KEEPING THE CHURCH CATHOLIC WITH JOHN PAUL II

By

Pub Date: July 23rd, 1990
Publisher: Doubleday

A feisty sequel to the memoir Inside My Father's House (1989), in which the author, a priest and a research professor at St. John's Univ. in New York, assails American bishops for tenderly indulging ""pick-and-choose Catholics."" Less personal than its predecessor, this new work examines in greater depth what Monsignor Kelly sees as the ""preoccupation with humanist causes and the relaxation of traditional Catholic pieties"" that have sown discord and confusion among the American faithful since Vatican II. Kelly especially dislikes the sound of uncertain trumpets coming from the US church hierarchy about enforcing the Vatican line on papal infallibility, General Absolution, altar girls, contraception, and abortion: ""The extent of the Catholic disorder,"" he charges, ""has been concealed at the highest levels of the US Church."" Ordained in 1942 into""a remarkable priestly fraternity and pious lay community,"" this consultant to the Holy See stoutly defends Pope John Paul II's attempts to reinforce Church doctrine through the Congregation for the Clergy, the Congregation for Catholic Education, and the Curia.

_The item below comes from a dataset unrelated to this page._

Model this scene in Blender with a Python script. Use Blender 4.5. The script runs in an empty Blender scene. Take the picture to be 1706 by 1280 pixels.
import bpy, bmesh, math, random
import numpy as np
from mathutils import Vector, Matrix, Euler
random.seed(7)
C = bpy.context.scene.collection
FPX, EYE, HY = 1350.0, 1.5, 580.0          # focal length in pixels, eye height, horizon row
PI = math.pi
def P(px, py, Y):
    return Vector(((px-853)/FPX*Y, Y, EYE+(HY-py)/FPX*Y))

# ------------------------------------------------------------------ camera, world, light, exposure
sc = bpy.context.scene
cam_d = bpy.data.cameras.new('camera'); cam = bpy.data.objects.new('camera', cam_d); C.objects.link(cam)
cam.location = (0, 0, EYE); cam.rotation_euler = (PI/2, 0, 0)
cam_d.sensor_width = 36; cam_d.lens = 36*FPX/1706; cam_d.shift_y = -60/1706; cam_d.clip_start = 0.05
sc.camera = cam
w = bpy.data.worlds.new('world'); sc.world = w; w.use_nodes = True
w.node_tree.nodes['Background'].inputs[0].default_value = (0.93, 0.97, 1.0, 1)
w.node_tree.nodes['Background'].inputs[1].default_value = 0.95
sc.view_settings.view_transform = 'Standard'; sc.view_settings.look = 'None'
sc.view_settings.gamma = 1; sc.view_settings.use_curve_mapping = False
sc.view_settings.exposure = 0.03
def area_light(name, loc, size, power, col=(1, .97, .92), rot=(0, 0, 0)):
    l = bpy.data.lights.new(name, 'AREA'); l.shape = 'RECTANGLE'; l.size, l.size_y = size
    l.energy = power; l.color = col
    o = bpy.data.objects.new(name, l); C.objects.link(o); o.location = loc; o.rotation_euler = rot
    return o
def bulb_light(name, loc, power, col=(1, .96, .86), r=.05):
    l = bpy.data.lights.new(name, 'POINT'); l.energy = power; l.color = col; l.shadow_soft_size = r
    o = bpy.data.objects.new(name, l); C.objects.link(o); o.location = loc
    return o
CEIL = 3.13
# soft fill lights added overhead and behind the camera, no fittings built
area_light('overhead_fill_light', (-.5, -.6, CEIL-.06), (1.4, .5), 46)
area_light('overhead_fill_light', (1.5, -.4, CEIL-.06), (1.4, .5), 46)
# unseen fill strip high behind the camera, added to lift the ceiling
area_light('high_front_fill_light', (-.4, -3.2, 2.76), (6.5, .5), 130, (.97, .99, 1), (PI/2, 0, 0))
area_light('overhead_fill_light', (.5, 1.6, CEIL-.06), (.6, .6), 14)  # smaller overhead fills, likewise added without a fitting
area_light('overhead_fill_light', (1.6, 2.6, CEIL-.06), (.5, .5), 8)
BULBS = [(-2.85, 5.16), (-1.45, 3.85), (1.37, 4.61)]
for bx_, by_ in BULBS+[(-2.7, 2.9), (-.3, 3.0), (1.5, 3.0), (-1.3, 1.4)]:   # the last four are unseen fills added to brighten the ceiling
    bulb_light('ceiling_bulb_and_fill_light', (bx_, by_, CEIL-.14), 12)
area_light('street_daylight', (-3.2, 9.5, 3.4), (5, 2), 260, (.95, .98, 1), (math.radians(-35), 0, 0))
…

In today's American church, however, he sees an undisciplined organization in which rebellious priests, such as Charles Curran and Richard McBrien, run amok in nominally Catholic universities; Joseph Cardinal Bernardin and Archbishop Rembert Weakland steamroller conservative opposition to the bishops' peace and economy pastorals; and lesbian nuns and birth-control advocates dissent with impunity in The New York Times. Unapologetically polemical rather than analytical, this clarion call for a return to orthodoxy sometimes suffers from rhetorical excess (e.g., bishops have ""adopted a policy of appeasement of their internal enemies""). In the end, this is more of a sermon to the converted than an objective account of how the American Church has tried to cope with the furies unleashed by Vatican II.